Very unfortunately, beginning in 1984, Mr. Kostic developed a serious and untreated mental illness that took the form of a delusional disorder. Mr. Kostic believed that there was an international conspiracy against him "on a ginormous scale".

It was while suffering from this mental illness that Mr. Kostic executed his last will in the late 1980s by which he left his entire estate to the British Conservative Party. By this will, Mr. Kostic effectively disinherited his only son who, in the High Court in England in October 2007, successfully challenged this will on the grounds that Mr. Kostic lacked "testamentary capacity".

The High Court Judge decided that Mr. Kostic's decision to disinherit his son was heavily influenced by his delusions and in particular by his belief that his son was implicated in the global conspiracy that he imagined was being pursued against him. The Judge also found that Mr. Kostic's decision to benefit the British Conservative Party was a result of these delusions.

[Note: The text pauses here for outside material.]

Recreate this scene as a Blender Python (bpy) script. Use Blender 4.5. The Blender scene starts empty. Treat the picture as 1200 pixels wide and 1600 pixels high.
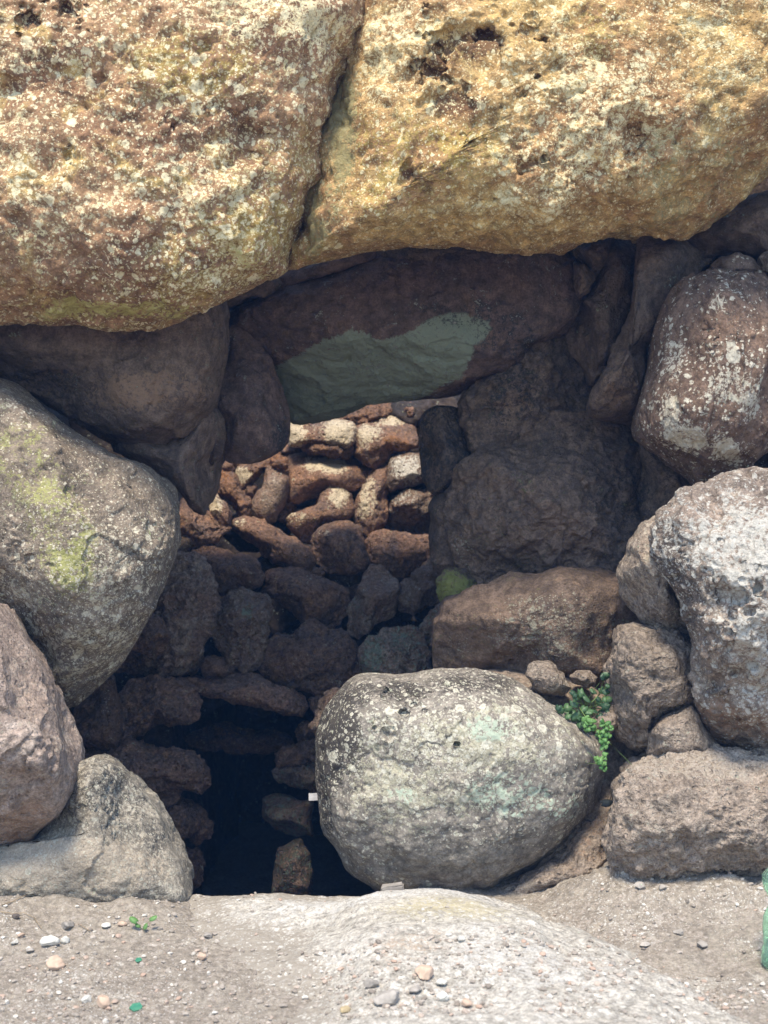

For example, there was evidence before the court that Mr. Kostic had written directly to Margaret Thatcher after the onset of his delusions making a donation to "fight the evil wicked demons". While the Judge accepted that Mr. Kostic may have been a natural supporter of the Conservative Party, he found that Mr. Kostic's extremely generous gift had been a result, not of rational thought, but of his belief that this political party could help him in his fight against the global conspiracy that he had imagined. The result of this very expensive litigation was that the British Conservative Party did not receive Mr. Kostic's millions. Mr. Kostic's son inherited his father's estate under an earlier will that had been executed when Mr. Kostic was in sound mental health.

The test that is applied in Bermuda to decide whether or not a person making a will has sufficient mental capacity is the same as that applied in the Kostic case. This test is fairly easy to state but often difficult to apply in practice. A person making a will must have sufficient mental capacity to understand the nature of the act of making a will and what the effects of the will are.